- **To do**
Pick every line with "pixels" from the material below.

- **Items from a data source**
______________________________

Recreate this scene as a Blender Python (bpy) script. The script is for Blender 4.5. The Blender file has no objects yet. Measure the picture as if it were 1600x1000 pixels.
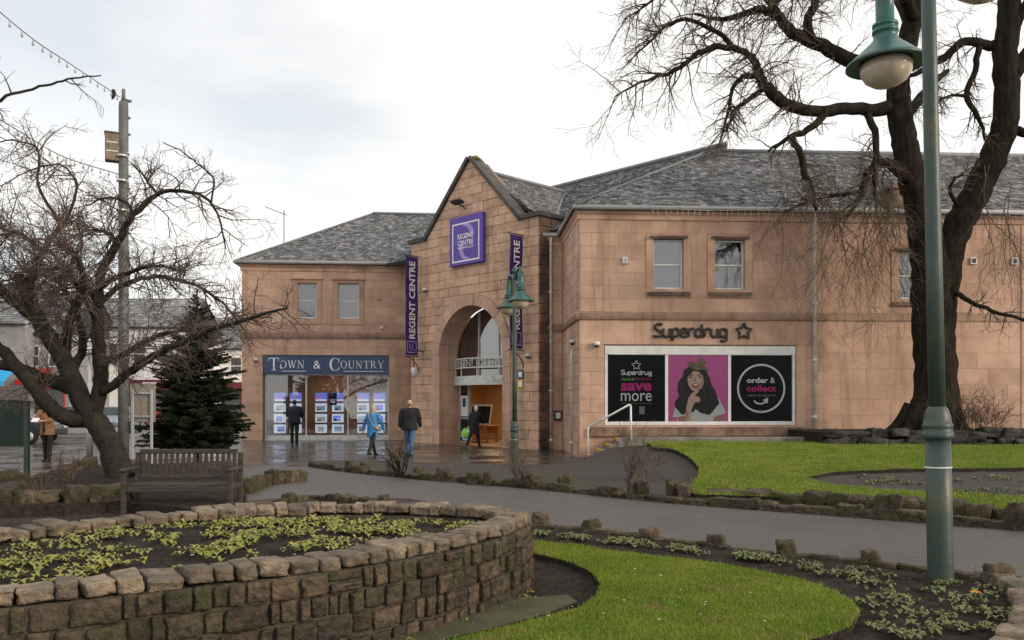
import bpy, bmesh, math, random
import numpy as np
from mathutils import Vector, Matrix, Euler, noise
from mathutils.geometry import tessellate_polygon, delaunay_2d_cdt
R = math.radians
rnd = random.Random(7)
SC = bpy.context.scene
COL = SC.collection

# ------------------------------------------------------------ camera
CAMH, F, HY = 1.7, 1300.0, 628.0          # eye height (m), focal length and horizon row in photo pixels
cam = bpy.data.cameras.new('camera')
cam.sensor_width = 36; cam.lens = F / 1600 * 36
cam.shift_y = (HY - 500) / 1600
cam.clip_start = 0.1; cam.clip_end = 900
camo = bpy.data.objects.new('camera', cam)
camo.location = (0, 0, CAMH); camo.rotation_euler = (R(90), 0, 0)
COL.objects.link(camo); SC.camera = camo

# ------------------------------------------------------------ sky, sun, exposure
SUN_AZ, SUN_EL = 118.0, 20.0               # azimuth clockwise from +Y, elevation
w = bpy.data.worlds.new('World'); SC.world = w; w.use_nodes = True
nt = w.node_tree; nt.nodes.clear()
def N(t, **k):
    n = nt.nodes.new(t)
    for a, b in k.items(): setattr(n, a, b)
    return n
sky = N('ShaderNodeTexSky', sky_type='NISHITA', sun_disc=False, sun_elevation=R(SUN_EL), sun_rotation=R(SUN_AZ))
sky.air_density = 1.0; sky.dust_density = 1.5
tc = N('ShaderNodeTexCoord')
mp = N('ShaderNodeMapping'); mp.inputs['Scale'].default_value = (1.0, 1.0, 2.6)
mp.inputs['Location'].default_value = (6.7, 1.7, 0.2)
nz = N('ShaderNodeTexNoise'); nz.inputs['Scale'].default_value = 1.7; nz.inputs['Detail'].default_value = 5; nz.inputs['Roughness'].default_value = .5
nz2 = N('ShaderNodeTexNoise'); nz2.inputs['Scale'].default_value = 2.3; nz2.inputs['Detail'].default_value = 4
rmp = N('ShaderNodeValToRGB'); rmp.color_ramp.elements[0].position = .34; rmp.color_ramp.elements[1].position = .52
rmp.color_ramp.elements[0].color = (.62, .62, .62, 1)
cl = N('ShaderNodeValToRGB'); cl.color_ramp.elements[0].position = .36; cl.color_ramp.elements[1].position = .64
cl.color_ramp.elements[0].color = (6.5, 6.5, 6.5, 1); cl.color_ramp.elements[1].color = (7.0, 6.85, 6.6, 1)
mx = N('ShaderNodeMixRGB'); bg = N('ShaderNodeBackground'); bg.inputs['Strength'].default_value = .1
ow = N('ShaderNodeOutputWorld')
L = nt.links.new
L(tc.outputs['Generated'], mp.inputs['Vector']); L(mp.outputs[0], nz.inputs['Vector']); L(mp.outputs[0], nz2.inputs['Vector'])
L(nz.outputs['Fac'], rmp.inputs[0]); L(nz2.outputs['Fac'], cl.inputs[0])
L(rmp.outputs[0], mx.inputs[0]); L(sky.outputs[0], mx.inputs[1]); L(cl.outputs[0], mx.inputs[2])
L(mx.outputs[0], bg.inputs[0]); L(bg.outputs[0], ow.inputs[0])

sl = bpy.data.lights.new('sun', 'SUN'); sl.energy = 1.5; sl.angle = R(14); sl.color = (1, .84, .68)
so = bpy.data.objects.new('sun', sl); COL.objects.link(so)
sd = Vector((math.sin(R(SUN_AZ)) * math.cos(R(SUN_EL)), math.cos(R(SUN_AZ)) * math.cos(R(SUN_EL)), math.sin(R(SUN_EL))))
so.rotation_euler = (-sd).to_track_quat('-Z', 'Y').to_euler()
vs = SC.view_settings
vs.view_transform = 'Standard'; vs.look = 'None'; vs.exposure = 0.68; vs.gamma = 1; vs.use_curve_mapping = False
SC.render.engine = 'CYCLES'
SC.cycles.max_bounces = 6; SC.cycles.transparent_max_bounces = 12; SC.cycles.use_denoising = True

# ------------------------------------------------------------ helpers
def gp(px, py, z=0.0):
    "photo pixel -> point on the level z"
    d = (CAMH - z) * F / (py - HY)
    return Vector(((px - 800) / F * d, d, z))
def gpf(px, py, zf):
    z = 0.1
    for _ in range(25):
        p = gp(px, py, z); z = .5 * z + .5 * zf(p.x, p.y)
    return gp(px, py, z)
def at(px, py, d):
    return Vector(((px - 800) / F * d, d, CAMH - (py - HY) / F * d))
class Frame:
    "a facade: origin at its left foot, local x along it, local y inwards"
    def __init__(s, x, y, ang): s.o = Vector((x, y, 0)); s.a = ang; s.c = math.cos(ang); s.s = math.sin(ang)
    def loc(s, p): q = p - s.o; return Vector((q.x * s.c + q.y * s.s, -q.x * s.s + q.y * s.c, q.z))
    def world(s, u, v, z): return s.o + Vector((u * s.c - v * s.s, u * s.s + v * s.c, z))
    def uz(s, px, py, off=0.0):
        o = s.loc(Vector((0, 0, CAMH))); p = s.loc(Vector(((px - 800) / F, 1, CAMH - (py - HY) / F)))
        d = p - o; t = (off - o.y) / d.y
        q = o + d * t
        return q.x, q.z
    def rect(s, x0, y0, x1, y1, off=0.0):
        cy = (y0 + y1) / 2
        u0 = s.uz(x0, cy, off)[0]; u1 = s.uz(x1, cy, off)[0]; cx = (x0 + x1) / 2
        z1 = s.uz(cx, y0, off)[1]; z0 = s.uz(cx, y1, off)[1]
        return u0, u1, z0, z1

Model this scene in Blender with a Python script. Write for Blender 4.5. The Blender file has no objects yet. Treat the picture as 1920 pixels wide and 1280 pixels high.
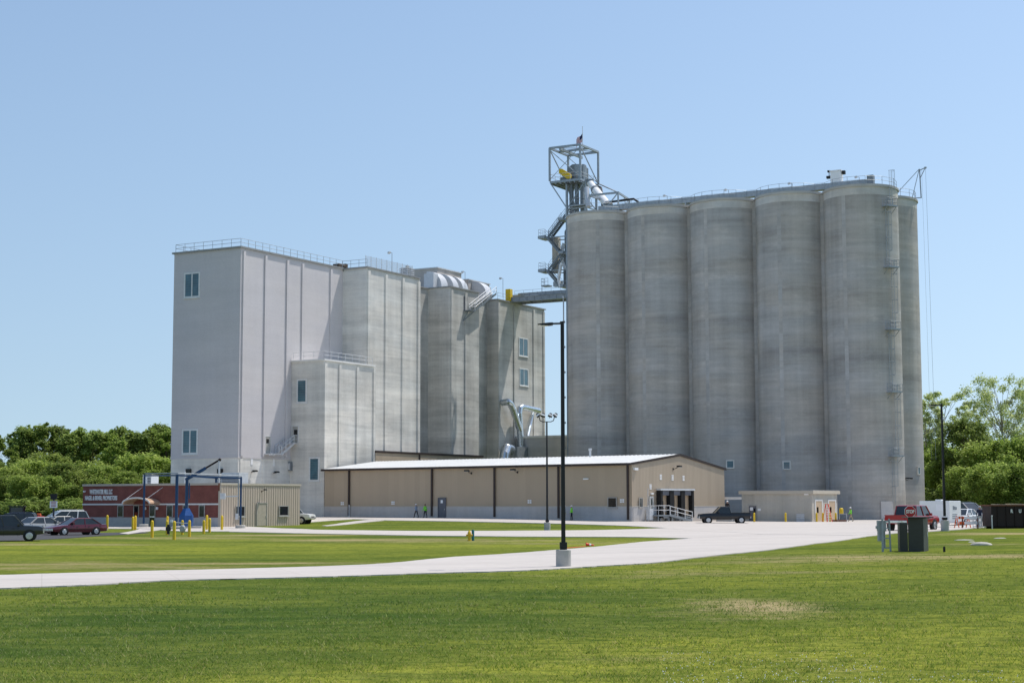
import bpy, bmesh, math, random
import numpy as np
from mathutils import Vector, Matrix, Euler
R = math.radians
scn = bpy.context.scene
COL = scn.collection

# ---------------------------------------------------------------- camera, sky, sun
F_PX, ROLL, YAW, CAM_Z = 3050.0, 0.0025, 0.51, 2.7      # 1920 px wide survey of the photograph
PITCH = math.atan(301 / F_PX)
cam_d = bpy.data.cameras.new("camera"); cam = bpy.data.objects.new("camera", cam_d); COL.objects.link(cam)
cam_d.sensor_width = 36.0; cam_d.lens = 36.0 * F_PX / 1920; cam_d.clip_start = 0.5; cam_d.clip_end = 6000
cam.location = (0, 0, CAM_Z)
cam.rotation_mode = 'QUATERNION'
cam.rotation_quaternion = (Euler((R(90) + PITCH, 0, 0)).to_matrix() @ Matrix.Rotation(-ROLL, 3, 'Z')).to_quaternion()
scn.camera = cam
SUN_EL, SUN_AZ = R(63.5), R(62.0)                        # azimuth clockwise from +Y
w = bpy.data.worlds.new("World"); scn.world = w; w.use_nodes = True
nt = w.node_tree; bg = nt.nodes["Background"]
sky = nt.nodes.new("ShaderNodeTexSky"); sky.sky_type = 'NISHITA'; sky.sun_disc = False
sky.sun_elevation = R(57); sky.sun_rotation = SUN_AZ
sky.altitude = 0; sky.air_density = 1.0; sky.dust_density = 1.0; sky.ozone_density = 2.0
# the real horizon lies behind woods and hills: look the sky up a little higher near the horizon
_tc = nt.nodes.new("ShaderNodeTexCoord"); _sp = nt.nodes.new("ShaderNodeSeparateXYZ"); nt.links.new(_tc.outputs['Generated'], _sp.inputs[0])
def _m(op, a, b, c=None):
    n = nt.nodes.new("ShaderNodeMath"); n.operation = op
    for i, v in enumerate((a, b, c)):
        if v is None: continue
        if isinstance(v, (int, float)): n.inputs[i].default_value = v
        else: nt.links.new(v, n.inputs[i])
    return n.outputs[0]
_z = _m('MAXIMUM', _sp.outputs[2], 0.0); _z2 = _m('MAXIMUM', _m('MULTIPLY_ADD', _z, .5, .096), _m('MULTIPLY_ADD', _z, 1.51, -.51))
_cb = nt.nodes.new("ShaderNodeCombineXYZ"); nt.links.new(_sp.outputs[0], _cb.inputs[0]); nt.links.new(_sp.outputs[1], _cb.inputs[1]); nt.links.new(_z2, _cb.inputs[2])
_nv = nt.nodes.new("ShaderNodeVectorMath"); _nv.operation = 'NORMALIZE'; nt.links.new(_cb.outputs[0], _nv.inputs[0]); nt.links.new(_nv.outputs[0], sky.inputs[0])
nt.links.new(sky.outputs[0], bg.inputs[0]); bg.inputs[1].default_value = 0.147
sd = bpy.data.lights.new("sun", 'SUN'); sd.energy = 3.8; sd.angle = R(0.53); sd.color = (1.0, 0.955, 0.89)
sun = bpy.data.objects.new("sun", sd); COL.objects.link(sun)
SDIR = Vector((math.sin(SUN_AZ) * math.cos(SUN_EL), math.cos(SUN_AZ) * math.cos(SUN_EL), math.sin(SUN_EL)))
sun.rotation_euler = (-SDIR).to_track_quat('-Z', 'Y').to_euler(); sun.location = (60, 0, 90)
scn.view_settings.view_transform = 'Standard'; scn.view_settings.look = 'None'
scn.view_settings.exposure = 0.0; scn.view_settings.gamma = 1.0

# ---------------------------------------------------------------- survey helpers
av = np.array([math.sin(YAW), math.cos(YAW), 0]); bv = np.array([-math.cos(YAW), math.sin(YAW), 0]); zv = np.array([0, 0, 1.0])
C0 = np.array([0, 0, CAM_Z])
_fw = np.array([0, math.cos(PITCH), math.sin(PITCH)]); _up = np.array([0, -math.sin(PITCH), math.cos(PITCH)]); _rt = np.array([1.0, 0, 0])
def ray(px, py):
    xr, yr = px - 960, 640 - py
    return _fw * F_PX + _rt * (xr * math.cos(ROLL) + yr * math.sin(ROLL)) + _up * (-xr * math.sin(ROLL) + yr * math.cos(ROLL))
def onplane(px, py, n, d):
    r = ray(px, py); return C0 + r * ((d - C0 @ n) / (r @ n))
def onY(px, py, Y): return onplane(px, py, np.array([0, 1.0, 0]), Y)
def onA(px, py, a): P = onplane(px, py, av, a); return float(P @ bv), float(P[2])     # -> b, z
def onB(px, py, b): P = onplane(px, py, bv, b); return float(P @ av), float(P[2])     # -> a, z
def W(a, b, z=0.0): P = a * av + b * bv; return Vector((P[0], P[1], z))

CTRL = [(0, 25, 0), (-15, 45, 0), (15, 45, .05), (0, 66, 0), (-22, 75, 0), (-25, 220, .85), (-32, 214, .6), (14, 188, .58), (-5, 204, .72),
        (27, 201, .25), (37, 200, .11), (46, 212, .2), (60, 222, .3), (-30, 170, .22), (-44, 178, .12), (-38, 140, 0), (-45, 120, 0), (3, 159, -.12),
        (33, 125, .38), (19, 76, .4), (36, 150, .25), (43, 132, .6), (30, 80, .55), (40, 100, .65), (15, 150, 0), (8, 110, -.05),
        (-12, 110, -.12), (-20, 150, 0), (60, 160, .7), (22, 60, .3), (-70, 200, 0), (80, 260, .6), (-80, 300, 0), (0, 320, .3), (22, 175, .05)]
_cx = np.array([c[0] for c in CTRL], float); _cy = np.array([c[1] for c in CTRL], float); _cz = np.array([c[2] for c in CTRL], float)
def hgt(x, y):
    x = np.asarray(x, float); y = np.asarray(y, float)
    d2 = (x[..., None] - _cx) ** 2 + (y[..., None] - _cy) ** 2
    wt = np.exp(-d2 / (2 * 11.0 ** 2)) + 0.02 * np.exp(-d2 / (2 * 30.0 ** 2)) + 1e-9
    return (wt * _cz).sum(-1) / wt.sum(-1)
def gz(x, y): return float(hgt(np.array([x]), np.array([y]))[0])
def ground(px, py):
    r = ray(px, py); z = 0.0; P = C0
    for k in range(30):
        t = (z - C0[2]) / r[2]
        if t < 0 or t * r[1] > 400: t = 400 / r[1]
        P = C0 + r * t; z = 0.5 * z + 0.5 * gz(P[0], P[1])
    return Vector((P[0], P[1], gz(P[0], P[1])))
def atY(px, Y):                        # a standing point under pixel column px at distance Y
    P = onY(px, 960, Y); return Vector((P[0], Y, gz(P[0], Y)))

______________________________

- **Solution to this problem**
Recreate this scene as a Blender Python (bpy) script. The script is for Blender 4.5. The Blender file has no objects yet. Measure the picture as if it were 1600x1000 pixels.
CAMH, F, HY = 1.7, 1300.0, 628.0          # eye height (m), focal length and horizon row in photo pixels
Model this scene in Blender with a Python script. Write for Blender 4.5. The Blender file has no objects yet. Treat the picture as 1920 pixels wide and 1280 pixels high.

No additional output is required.